Jeff,
We have a similar situation in our shop, but it revolves around the need for
securing our passwords for the production databases from our development
staff. Instead of hardcoding the database, user name and password and other
values associated with the connection string in the ASP itself, the
developers go out and decrypt a connection string from a file housed on the
server. The connection string has the server name, the user name, password,
and the default database housed within it. Thus all the developer needs to
do is go out to the file, parse it, and keep that information during the
instance invoked by the user. It works very well and gives us the side
benefit of being able to change databases and servers when necessary without
having to redesign the application. Hope this helps.
BTW, IMO it is not good coding practice to resovle your database name in the
code itself. There is a slight performance increase by doing this, but it
is not worth the pain if you have to go through and redesign your
application because you need to move to another box or database. The only
time I specify the naming of a database is in a VIEW when I need to jump to
another database on the same server and pick up information for my
application. This at least gives you some level of abstraction.
Grant
[quoted text, click to view] "Jeff Sahol" <jsahol@yahoo.com> wrote in message
news:MPG.1a70e6af963c0219989680@news-server.triad.rr.com...

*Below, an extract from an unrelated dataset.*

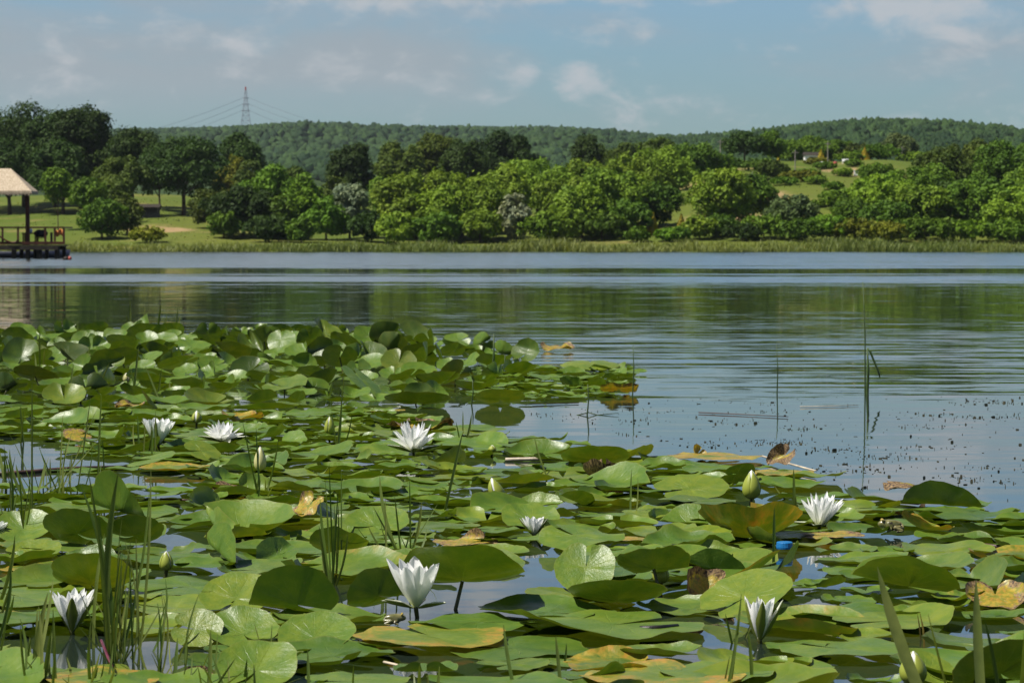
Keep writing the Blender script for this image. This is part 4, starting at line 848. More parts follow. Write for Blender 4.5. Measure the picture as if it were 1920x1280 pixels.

> I've been working with a client who has hard-coded the database name
> throughout the code, both client-side inline code (c#/asp.net) code and
> plsql. In other words, "select blah from MYAPP.dbo.tablename..." instead
> of "select blah from dbo.tablename". There is only one db in use.
>
> This has created problems on 2-3 occasions when they wanted to run a
> parallel system for test/demos, since the hard-coded name forces them to
> the "MYAPP" database even if they connect string specifies "OTHERAPP" as
> dbname.
>
> My question is, what is the accepted best practice for whether to
> include the dbname in object refs? I have been pushing for eliminating
> "MYAPP." but getting a lot of resistance, I guess I need to charge more
> before anyone will listen to me. Also, are there any acceptable
> workarounds to get a parallel system running without eliminating the
> dbnames, like aliasing or something?